--- Instruction ---
Give the number of lines containing the word "wide", and nothing else.
* start *
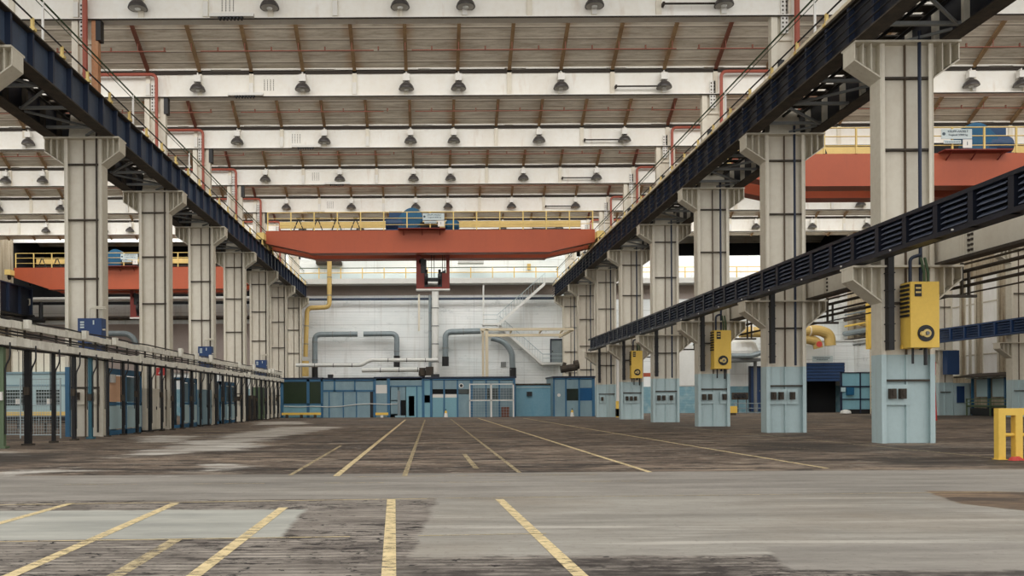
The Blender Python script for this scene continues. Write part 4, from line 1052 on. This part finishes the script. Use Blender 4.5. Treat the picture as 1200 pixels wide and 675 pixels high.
G = 489.5
A = cabin('blue partition booth with wide dark greenish windows at back left', 328.5, 378, 444.5, 'blueframe',
      [('window_pane', (332, 447, 359.5, 473), 'glassgreen'), ('window_pane', (362.5, 447, 376, 473), 'glassgreen'), ('lower_panel', (331, 473, 376.5, G), 'panelcyan')],
      [(328.5, 444.5, 332, G), (359.5, 444.5, 362.5, G), (376, 444.5, 378.5, G), (328.5, 444.5, 378, 447.5), (331, 473, 378, 474.5)])
g = MB().pbox(330, 483.5, 376, 486.5, YP-.6, .12)
k_ = thing('kerb_barrier', 'yellow guard rail in front of the dark windowed booth', 'barrier', at(352, 489.5, YP-.6))
part('rail', g, 'yellow', k_); g = MB()
for p in (336, 353, 369): g.pbox(p-1.5, 486, p+1.5, 490.5, YP-.6, .3)
part('foot', g, 'soot_shade', k_)
B = cabin('grey blue partition with row of tall door panels, back left', 378.8, 439, 444.5, 'blueframe',
      [('panel', (379, 447, 391, 457), 'panelblue'), ('panel', (393, 447, 415, 457), 'panelblue'), ('panel', (416.5, 447, 437, 457), 'panelblue'),
       ('door_panel', (379, 459, 385, G), 'panelblue'), ('door_panel', (386.5, 459, 401.5, G), 'panelblue'), ('door_panel', (403, 459, 417, G), 'panelblue'), ('door_panel', (418.5, 459, 433.5, G), 'panelblue'), ('opening', (433.8, 459, 437.5, G), 'black')],
      [(378.8, 457, 439, 459.3), (391, 445, 393, 459), (415, 445, 416.5, 459), (437.5, 445, 439, G), (385.2, 459, 386.3, G), (401.7, 459, 402.8, G), (417.2, 459, 418.3, G), (378.8, 444.5, 439, 446.5)])
C = cabin('blue partition section with a white notice panel beside an open doorway', 439.3, 496, 443.5, 'blueframe',
      [('panel', (440.5, 446, 453.5, 451), 'panelblue'), ('notice', (440.5, 451, 453.5, 461), 'white'), ('panel', (440.5, 461, 453.5, G), 'panelblue'),
       ('top_panel', (457, 445.5, 495, 452), 'panelblue'), ('door_panel', (458, 453.5, 466.5, 469), 'panelblue'), ('door_panel', (458, 470, 466.5, 485), 'panelblue'), ('door_panel', (467.5, 453.5, 475, 469), 'panelblue'), ('opening', (470, 469, 476, G), 'void'),
       ('door_leaf', (476, 452, 495, G), 'panelcyan'), ('opening', (479, 464, 485.5, 487.5), 'glassgreen'), ('light_strip', (484, 465, 485.5, 482), 'white')],
      [(439.3, 444, 440.5, G), (453.7, 443.5, 457, G), (457, 452, 476, 453.3), (466.5, 469, 469.5, G), (494.5, 444, 496, G), (488, 453, 489.2, G), (476, 452, 495, 453)])
k_ = thing('kerb_barrier', 'short yellow guard rail below the white notice panel', 'barrier', at(447, 489.5, YP-.6))
part('rail', MB().pbox(440, 483.5, 455, 486.5, YP-.6, .12), 'yellow', k_); part('foot', MB().pbox(446, 486, 449, 490.5, YP-.6, .3), 'white', k_)
solo('barrier_tape', MB().tube([(lambda q: (q[0], q[1], q[2]))(at(333+i*17, 473.5+ (2.6 if i % 2 == 0 else 3.4) - (3 if i > 4 else 0), YP-.1)) for i in range(9)], .035, 5), 'white', 'thin white barrier tape strung across the back left partition', 'tape')
D = cabin('blue partition with a grey control box and dark window slots, back centre', 496.3, 604, 443.5, 'blueframe',
      [('panel', (497.5, 446, 504, G), 'panelcyan'), ('control_box', (496.5, 463, 504.5, 472), 'galv'), ('panel', (507, 446, 519.5, 456), 'panelblue'), ('panel', (521.5, 446, 535.5, 456), 'panelblue'), ('panel', (537, 446, 551, 456), 'panelblue'),
       ('slot_window', (507, 456, 519.5, 461.5), 'void'), ('slot_window', (521.5, 456, 535.5, 461.5), 'void'), ('slot_window', (537, 456, 550, 461.5), 'glassdark'),
       ('white_band', (507, 462, 519.5, 466), 'white'), ('white_band', (521.5, 462, 535.5, 466), 'white'),
       ('panel', (507, 466, 519.5, G), 'panelcyan'), ('panel', (521.5, 466, 535.5, G), 'panelcyan'), ('panel', (537, 462, 551, G), 'panelblue'),
       ('panel', (554, 446, 569, 455), 'panelblue'), ('panel', (570.5, 446, 584.5, 455), 'panelblue'), ('panel', (586, 446, 601.5, 455), 'panelblue'),
       ('window_pane', (554, 455, 569, 468.5), 'glassgrey'), ('window_pane', (570.5, 455, 584.5, 468.5), 'glassdark'), ('window_pane', (586, 455, 601.5, 468.5), 'glassgrey'),
       ('panel', (554, 468.5, 569, G), 'panelblue'), ('panel', (570.5, 468.5, 584.5, G), 'panelblue'), ('panel', (586, 468.5, 601.5, G), 'panelblue')],
      [(496.3, 443.5, 497.3, G), (504, 443.5, 506.5, G), (519.7, 445, 521.3, G), (535.5, 445, 537, G), (551, 445, 554, G), (569, 445, 570.5, G), (584.5, 445, 586, G), (601.5, 445, 604, G), (496.3, 443.5, 604, 445.5)])
x, _, z = at(540.5, 452, YP-.02)
part('vent_disc', MB().lathe([(.15, YP-.04), (.15, YP)], (x, 0, z), 14, 'y'), 'black', D)
part('vent_ring', MB().lathe([(.24, YP-.02), (.24, YP)], (x, 0, z), 14, 'y'), 'white', D)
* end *
--- Result ---
2